Çocuklarımıza bir zamanlar sahip olduğumuz ve belki de halen sahip olduğumuz gibi verimli topraklar, sağlıklı bitkiler, hayvanlar bırakabilecek miyiz? Yaptığımız tarımla ürettiğimiz ürünler insan sağlığına ne derece uygun? Toprağa kentleşme, sanayileşme, tarım ilaçları ve hormonlar yoluyla geçen zararlı maddelerin yeni hastalıklara sebep olması, bağışıklık kazanmış yeni zararlıların ortaya çıkması, kullanılan ilaçların zararlıların yanında yararlıları da öldürmesi, doğal dengenin bozulmasına neden oluyor. Böcek ilacı adı verilen zararlı maddeler sadece toprağın yapısını bozmakla kalmıyor.
Bu zararlı maddelerin yüzde 90’ı kullanıldıktan altı saat sonra havaya karışıyor. Dolayısıyla ormanların ölümü oluyorlar. İlk kullanıldığında tarımda yeni bir reform ve mucize gibi görülmüştü. Ancak daha sonra tam bir felaket oldu. Böcek ilaçlarının kullanımı sonucunda daha önce hiç bilinmeyen ve şu anda mücadelesi güç olan çeşitler görülünceye kadar bu mucize aldatmacası devam etti. Tarımda kullanılan böcek ilaçları zincirleme bir felaketi beraberinde getiriyor. Örneğin, azot ve gübrelemede bitki, ihtiyacı olan azotu aldıktan sonra geride kalan taban suyuna nitrat formunda karışıyor.
Ürün hasat edildikten sonra nitrat, nitrite dönüşerek canlı bünyesinde nitrozaminlere dönüşüyor ve bu da kansere yol açıyor. İşte bu nedenle herhangi bir kimyasal ilaçlama, suni gübre ve hormon kullanılmadan yapılan tarım ancak topraktan bitkilere, hayvanlara ve insanlara uzanan doğal döngünün sağlıklı işlemesini sağlayabiliyor. Ekolojik tarımın doğuşu toprağı, hayvanları, bitkileri, böcekleri ve insanları bir bütün olarak kabul eden ve doğal dengeyi bozmadan tarım yapmayı amaçlayan ekolojik tarım metodu 1920’lerde doğdu. Ekolojik tarımın ana prensibi doğayla uyumdu.
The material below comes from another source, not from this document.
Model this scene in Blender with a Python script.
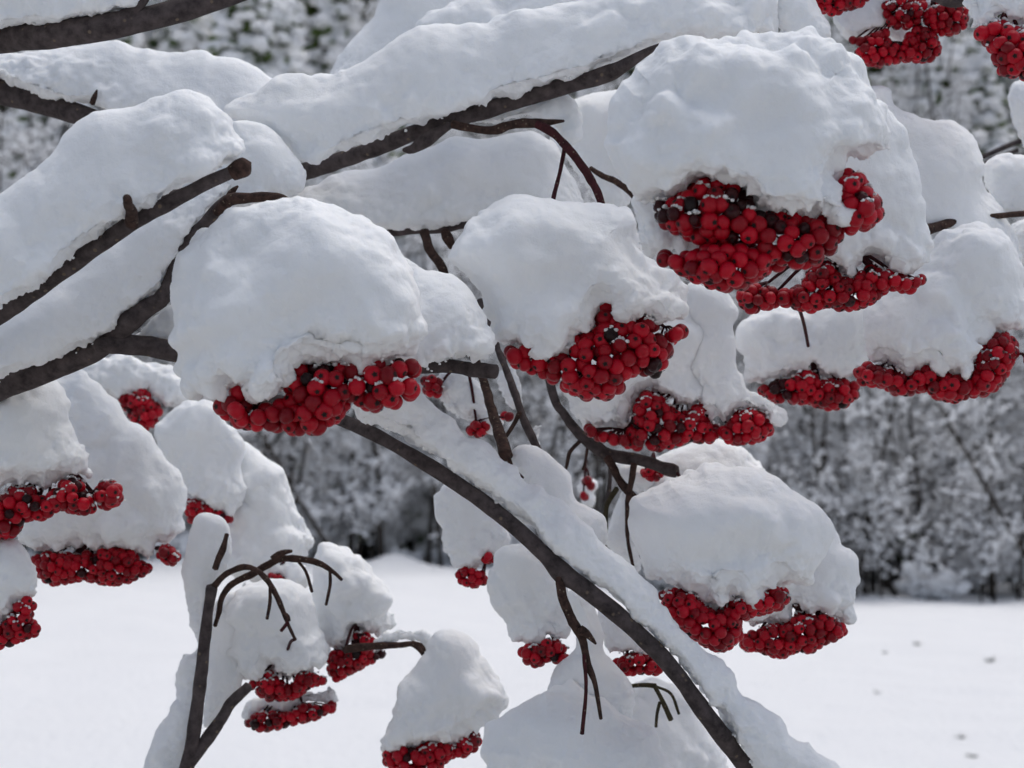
import bpy, math, random
import numpy as np
from mathutils import Vector, Matrix

random.seed(7)
RNG = np.random.default_rng(7)
for o in list(bpy.data.objects):
    bpy.data.objects.remove(o, do_unlink=True)
SC = bpy.context.scene
COL = SC.collection
R = math.radians

# ------------------------------------------------------------------ camera
FPX = 1400.0                      # focal length in pixels of a 1024 px wide picture
PITCH = R(6.0)
CAM = np.array([0.0, 0.0, 1.5])
cd = bpy.data.cameras.new("camera")
cam = bpy.data.objects.new("camera", cd)
COL.objects.link(cam)
cam.location = CAM
cam.rotation_euler = (R(90) + PITCH, 0, 0)
cd.sensor_width = 36.0
cd.lens = FPX / 1024 * 36.0
cd.clip_start = 0.02
cd.clip_end = 600
cd.dof.use_dof = True
cd.dof.focus_distance = 0.66
cd.dof.aperture_fstop = 15.0
SC.camera = cam
RIGHT = np.array([1.0, 0, 0])
FWD = np.array([0, math.cos(PITCH), math.sin(PITCH)])
UP = np.array([0, -math.sin(PITCH), math.cos(PITCH)])

# ------------------------------------------------------------------ light
SUN_EL, SUN_AZ = R(72), R(50)     # soft overcast light, brightest high beyond the tree on the right
w = bpy.data.worlds.new("World")
SC.world = w
w.use_nodes = True
nt = w.node_tree
sky = nt.nodes.new("ShaderNodeTexSky")
sky.sky_type = 'NISHITA'
sky.sun_disc = False
sky.sun_elevation = SUN_EL
sky.sun_rotation = SUN_AZ
sky.air_density = 0.9
sky.dust_density = 3.0
sky.ozone_density = 0.6
hsv = nt.nodes.new("ShaderNodeHueSaturation")   # cloud cover greys the sky
hsv.inputs['Saturation'].default_value = 0.72
nt.links.new(sky.outputs[0], hsv.inputs['Color'])
bg = nt.nodes['Background']
bg.inputs[1].default_value = 0.112
nt.links.new(hsv.outputs[0], bg.inputs[0])
sd = bpy.data.lights.new("sun", 'SUN')
sd.energy = 1.2
sd.angle = R(45)
sd.color = (1.0, 0.985, 0.96)
sun = bpy.data.objects.new("sun", sd)
COL.objects.link(sun)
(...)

Bu tarım metodunda aynı zamanda daha az enerji kullanılıyor ve tarımsal işletmelerin kendi kendine yetmesi esas alınıyor.
Ekolojik tarımda kolay çözünen mineraller yerine, özenli bakım, işletmenin kendi gübrelerinden (kompost, yarı sıvı hayvan gübresi) yararlanma, toprağı özenli işleme, yeşil gübreleme, çeşitli türlerin ekimi ve toprağı devamlı örtülü tutmak yeterli oluyor. Doğal döngünün sağlıklı islemesi için, kimyasal maddelerin ve suni gübrelerin yerim, dayanıklı, sağlıklı çeşitlerin, çevreye uygun türlerin seçimi, toprak sağlığını ve bitkinin direncini, bitki ekstratlarından elde edilmiş koruyucu ürünlerle muhafaza etme ve artırma yöntemleri alıyor.
Hormon ve antibiyotikler gibi ilave yem alımından vazgeçiliyor. Yerine çok çeşitli hayvan yetiştirilerek hayvanların istediği koşullar sağlanıyor.
Ekolojik tarımın temel amaçları
- Tarımsal işletmede mümkün olduğunca kapalı bir kan dolaşımını sağlamak, işletmeye çok yönlü bir yapı kazandırmak.
- Optimum toprak verimliliği sağlamak ve bunu devamlı kılmak.
- Toprağın biyolojik aktivitesi aracılığıyla bitkiyi dolaylı yoldan beslemek.
- Çiftlik gübresini en iyi şekilde hazırlamak
- Hayvanların cinslerine uygun barınma ve yetiştirme koşullarını sağlamak
- Kolay çözünen mineral gübrelerin, kimyasal-sentetik böcek ilaçları, kimyasal yardımcı maddelerin kullanımından vazgeçme
- Tarımsal işletmeden gelir sağlayanlara iyi bir yaşam standardı ve gelir düzeyi sağlamak
- Doğadaki canlıları (hayvanları, bitkileri, mikroorganizmaları) düşman veya köle gibi görmeden birlikte yaşamayı öğrenmek
- Sağlıklı bir doğa
- Beslenme fizyolojisini dikkate alarak kaliteli bir yaşam Ekolojik tarım metodunda iki yöntem kullanılıyor; Biyolojik- dinamik tarım ve biyolojik- organik tarım metotları.